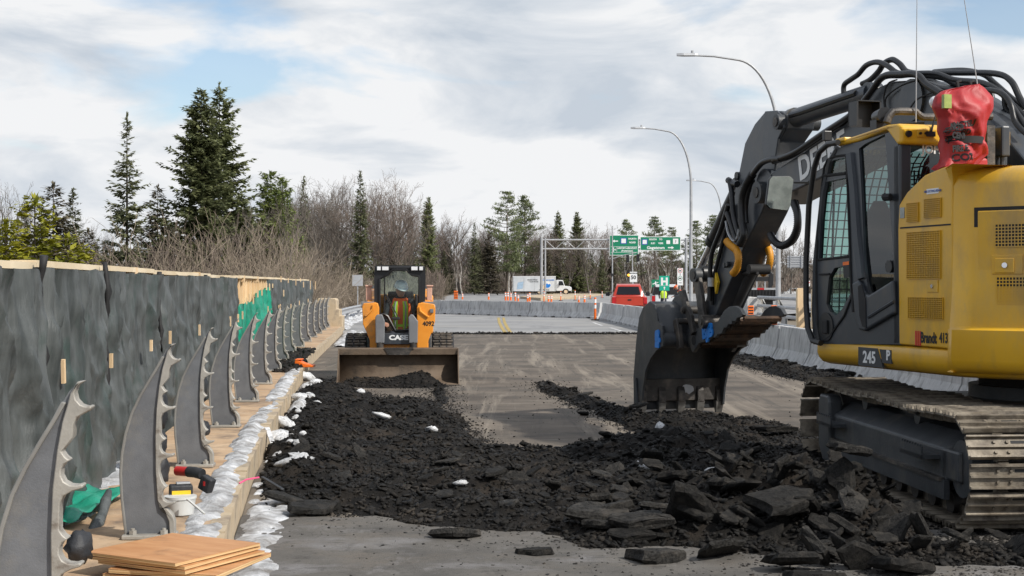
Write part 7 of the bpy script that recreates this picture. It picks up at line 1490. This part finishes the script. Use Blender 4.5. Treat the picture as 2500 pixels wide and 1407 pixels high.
def diamonds(base, d, wdir, ln, wd):
    """leaf-like four-sided blades: base point, direction, width direction, length, width"""
    n = len(base); d = unit(d); w = unit(wdir-d*np.sum(wdir*d, 1, keepdims=True)); ln = ln[:, None]; wd = wd[:, None]
    v = np.stack([base, base+d*ln*.45+w*wd, base+d*ln, base+d*ln*.45-w*wd], 1).reshape(-1, 3); return v, np.arange(4*n).reshape(n, 4)
def tubes_np(segs, sides=3):
    """segs: (p0, p1, r0, r1) rows -> prism tubes"""
    s = np.array(segs, float); p0, p1, r0, r1 = s[:, 0:3], s[:, 3:6], s[:, 6:7], s[:, 7:8]; d = unit(p1-p0)
    ref = np.where(np.abs(d[:, 2:3]) > .9, np.array([[1., 0, 0]]), np.array([[0, 0, 1.]])); a = unit(np.cross(d, ref)); b = np.cross(d, a); vs = []
    for p, r_ in ((p0, r0), (p1, r1)):
        for k in range(sides): t = 2*math.pi*k/sides; vs.append(p+(a*math.cos(t)+b*math.sin(t))*r_)
    v = np.stack(vs, 1); n = len(s); o = np.arange(n)[:, None]*2*sides; fs = np.concatenate([o+np.array([[k, (k+1) % sides, sides+(k+1) % sides, sides+k]]) for k in range(sides)], 0)
    return v.reshape(-1, 3), fs
def conifer(seed, h, half, mat, name, whorl=.34, nb=6, power=.85, droop=.25, density=1.0, up=.15, bare=.06, lean=0.0, gap=0.0, twl=.42):
    r = np.random.default_rng(seed); segs = []; B, D, Wd, LN, WW = [], [], [], [], []; z = h*bare
    px = 0.0
    while z < h*.985:
        t = z/h; L_ = half*((1-t)**power)*r.uniform(.72, 1.12)+.10
        if r.random() < gap: L_ *= .35
        n = max(3, int(nb*(.6+.5*r.random())*(1 if t < .8 else .7)))
        for k in range(n):
            a = 2*math.pi*(k+r.random())/n; l = L_*r.uniform(.6, 1.12)*(1+lean*math.cos(a)); z0 = z+r.uniform(-.5, .5)*whorl
            dirh = np.array([math.cos(a), math.sin(a), 0]); m = max(3, int(l/.18)); prev = np.array([0, 0, z0])
            for i in range(1, m+1):
                q = i/m; zz = z0+l*(up*(1-t)*0+(.35*t)*q-droop*(1-t)*q*(1.25-.55*q)+.10*q*q)
                p = dirh*l*q+np.array([0, 0, zz]); p[:2] += r.normal(0, .02, 2); 
                if i == m or i % 3 == 0: segs.append((*prev, *p, .018*(1-q)+.008, .006)); prev = p
                if q < .12: continue
                side = np.array([-dirh[1], dirh[0], 0]); cnt = max(1, int(round(density*2.2)))
                for s in (-1, 1):
                    for c in range(cnt):
                        if r.random() < .12: continue
                        B.append(p+r.normal(0, .03, 3)); D.append(dirh*r.uniform(.35, .9)+side*s*r.uniform(.4, 1.0)+np.array([0, 0, r.normal(-.10, .28)])); Wd.append(np.cross(D[-1], [0, 0, 1])+r.normal(0, .35, 3)); ln = twl*(1.15-.55*q)*r.uniform(.6, 1.25)*min(1, .45+l/2); LN.append(ln); WW.append(ln*r.uniform(.16, .30))
            B.append(p); D.append(dirh+np.array([0, 0, .15])); Wd.append(side); LN.append(twl*.8); WW.append(twl*.16)
        z += whorl*(1.15-.6*t)*r.uniform(.8, 1.2)
    for k in range(14): B.append(np.array([0, 0, h*(.955+.003*k)])); a = r.uniform(0, 6.28); D.append(np.array([math.cos(a)*.45, math.sin(a)*.45, .9])); Wd.append(np.array([-math.sin(a), math.cos(a), 0])); LN.append(twl*.6); WW.append(twl*.12)
    v, f = diamonds(np.array(B), np.array(D), np.array(Wd), np.array(LN), np.array(WW)); crown = npmesh("crown", v, f, mat)
    zz = np.linspace(-3, h, 9); segs += [(0, 0, zz[i], 0, 0, zz[i+1], max(.02, h*.011*(1-max(zz[i], 0)/h)+.01), max(.02, h*.011*(1-zz[i+1]/h)+.008)) for i in range(8)]
    tv, tf = tubes_np(segs, 4); return crown, npmesh("trunk", tv, tf, 'bark')
def pine(seed, h, half, mat):
    r = np.random.default_rng(seed); segs = []; B, D, Wd, LN, WW = [], [], [], [], []; z = h*.22
    while z < h*.98:
        t = z/h; L_ = half*(1.0-.75*abs(t-.42)**1.2*1.4 if t > .42 else .75+.3*t)*r.uniform(.6, 1.15); L_ *= (1 if t < .75 else max(.22, (1-t)*3.4))
        for k in range(r.integers(3, 6)):
            a = r.uniform(0, 6.28); l = L_*r.uniform(.55, 1.15); dirh = np.array([math.cos(a), math.sin(a), 0]); m = max(4, int(l/.28)); prev = np.array([0, 0, z]); side = np.array([-dirh[1], dirh[0], 0])
            for i in range(1, m+1):
                q = i/m; p = dirh*l*q+np.array([0, 0, z+l*(-.02*q+.22*q*q+.3*(t-.5)*q)]); segs.append((*prev, *p, .05*(1-q)+.012, .05*(1-q)+.006)); prev = p
                if q > .35:
                    for c in range(int(5+6*q)):
                        o = p+side*r.normal(0, .28+.22*q)+dirh*r.normal(0, .15)+np.array([0, 0, r.normal(.05, .09)])
                        for e in range(2): B.append(o); D.append(r.normal(0, .7, 3)+dirh*.5+np.array([0, 0, .45])); Wd.append(r.normal(0, 1, 3)); ln = r.uniform(.22, .46); LN.append(ln); WW.append(ln*.17)
        z += h*.035*r.uniform(.7, 1.4)
    v, f = diamonds(np.array(B), np.array(D), np.array(Wd), np.array(LN), np.array(WW)); crown = npmesh("crown", v, f, mat)
    zz = np.linspace(-3, h*.97, 9); segs += [(0, 0, zz[i], 0, 0, zz[i+1], .02+h*.013*(1-max(zz[i], 0)/h), .02+h*.013*(1-zz[i+1]/h)) for i in range(8)]
    tv, tf = tubes_np(segs, 4); return crown, npmesh("trunk", tv, tf, 'bark')
def bare_tree(seed, h, spread, stems=1, trunk_mat='bark_grey', twig_mat='twig_grey', up=.55, fine=1.0, start=.22, tw=.014):
    r = np.random.default_rng(seed); big, small = [], []
    def grow(p, d, l, rad, lev):
        n = 4 if lev < 2 else 3; q = p.copy(); dd = d.copy(); kids = []
        for i in range(n):
            dd = unit(dd+r.normal(0, .10+.05*lev, 3)+np.array([0, 0, .06*up])); p2 = q+dd*l/n; ra, rb = rad*(1-i/n*.65), rad*(1-(i+1)/n*.65)
            (big if lev < 2 else small).append((*q, *p2, max(ra, tw), max(rb, tw*.8))); q = p2
            if lev < 4: kids.append((p2.copy(), dd.copy(), i))
        if lev >= 4: return
        cnt = [9, 5, 4, 3][lev]*fine
        for p2, dd, i in kids:
            if lev == 0 and i == 0 and start > .2: continue
            for c in range(int(cnt/ n+r.random()*1.4)):
                a = r.normal(0, 1, 3); a = unit(a-dd*np.dot(a, dd)); nd = unit(dd*(.75 if lev else .8)+a*spread*r.uniform(.6, 1.2)+np.array([0, 0, up*.45])); grow(p2, nd, l*r.uniform(.42, .68)*(1-.06*i), rad*.45, lev+1)
    for s in range(stems):
        a = r.uniform(0, 6.28); d = unit(np.array([math.cos(a)*.28*(stems > 1), math.sin(a)*.28*(stems > 1), 1.0])+r.normal(0, .04, 3)); grow(np.array([r.normal(0, .1)*(stems > 1), r.normal(0, .1)*(stems > 1), -1.0]), d, h*.72, h*.017/(1 if stems == 1 else 1.5), 0)
    tv, tf = tubes_np(big, 5); cv, cf = tubes_np(small, 3); zmax = cv[:, 2].max(); k = h/zmax; return npmesh("crown", cv*np.array([k, k, k]), cf, twig_mat), npmesh("trunk", tv*k, tf, trunk_mat)
def shrub(seed, h, w, mat, stems=26):
    r = np.random.default_rng(seed); s = []; st = []
    for k in range(stems):
        p = np.array([0, 0, -.6]); d = unit(np.array([r.normal(0, .30), r.normal(0, .30), 1.0])); l = h*r.uniform(.6, 1.05); n = 7
        for i in range(n):
            p2 = p+d*l/n; d = unit(d+r.normal(0, .09, 3)); st.append((*p, *p2, .010*(1-i/n)+.005, .010*(1-(i+1)/n)+.004)); p = p2
            if i > 0:
                for c in range(5):
                    q = p.copy(); e = unit(d+r.normal(0, .55, 3)+np.array([0, 0, .15])); m = l*r.uniform(.10, .24)
                    for j in range(3): q2 = q+e*m/3*1.4; s.append((*q, *q2, .0048, .0036)); e = unit(e+r.normal(0, .18, 3)+np.array([0, 0, .1])); q = q2
    cv, cf = tubes_np(s, 3); tv, tf = tubes_np(st, 4); return npmesh("crown", cv, cf, mat), npmesh("stems", tv, tf, mat)
def plant(kind, meshes, u, y, vtop, h0, label, cat, group=None, rot=None, wide=1.0, zoff=0.0, x=None):
    """stand a tree so that its tip reaches photo row vtop at depth y"""
    x = (u-UC)*y/F if x is None else x; zg = float(gz(x, y))-.05+zoff; h = H-(vtop-VH)*y/F-zg; s = h/h0
    root = thing(kind, label, cat, (x, y, zg), random.uniform(0, 6.28) if rot is None else rot, group); root.scale = (s*wide, s*wide, s)
    obj("crown", meshes[0], root); obj("stems" if kind.endswith("shrub") else "trunk", meshes[1], root); return root
SPA = conifer(1, 18, 4.0, 'spruce_dark', "a", .42, 6, 1.05, .06, .9, gap=.22, twl=.60)          # sparse, upturned
SPB = conifer(2, 20, 4.4, 'spruce_green', "b", .36, 8, .66, .28, 1.4, twl=.66, lean=-.2)
SPC = conifer(3, 20, 4.0, 'spruce_green', "c", .38, 7, .72, .32, 1.2, twl=.66, lean=.2)
SPD = conifer(4, 14, 2.6, 'spruce_dark', "d", .34, 7, .85, .22, 1.1, twl=.55)
SPE = conifer(5, 12, 2.9, 'spruce_brown', "e", .34, 7, .72, .15, 1.1, twl=.58)
FIR = conifer(6, 9, 2.6, 'fir_bright', "f", .28, 7, .55, .02, 1.2, twl=.50); FIY = conifer(7, 5, 2.1, 'fir_yellow', "g", .22, 7, .75, .02, 1.2, twl=.36)
PIA = pine(11, 17, 4.2, 'pine_green'); PIB = pine(12, 16, 4.0, 'pine_green')
BT = [bare_tree(20, 15, .50), bare_tree(21, 15, .42, 1, 'bark_grey', 'twig_red', .7), bare_tree(22, 14, .55, 2, 'bark_grey', 'twig_grey', .6), bare_tree(23, 16, .62, 3, 'bark_grey', 'twig_red', .5, 1.1), bare_tree(24, 13, .35, 1, 'bark_grey', 'twig_grey', .8)]
BI = [bare_tree(30, 12, .34, 1, 'birch_bark', 'twig_red', .8, .8), bare_tree(31, 12, .38, 2, 'birch_bark', 'twig_red', .7, .8)]
SH = [shrub(40, 3.4, 2.2, 'twig_tan', 24), shrub(41, 3.6, 2.6, 'twig_tan', 30), shrub(42, 3.0, 2.4, 'twig_red', 26)]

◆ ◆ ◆

__Work to do__:
Pick out each line in the material containing "that".

__Reply to the exercise__:
Write part 7 of the bpy script that recreates this picture. It picks up at line 1490. This part finishes the script. Use Blender 4.5. Treat the picture as 2500 pixels wide and 1407 pixels high.
    """stand a tree so that its tip reaches photo row vtop at depth y"""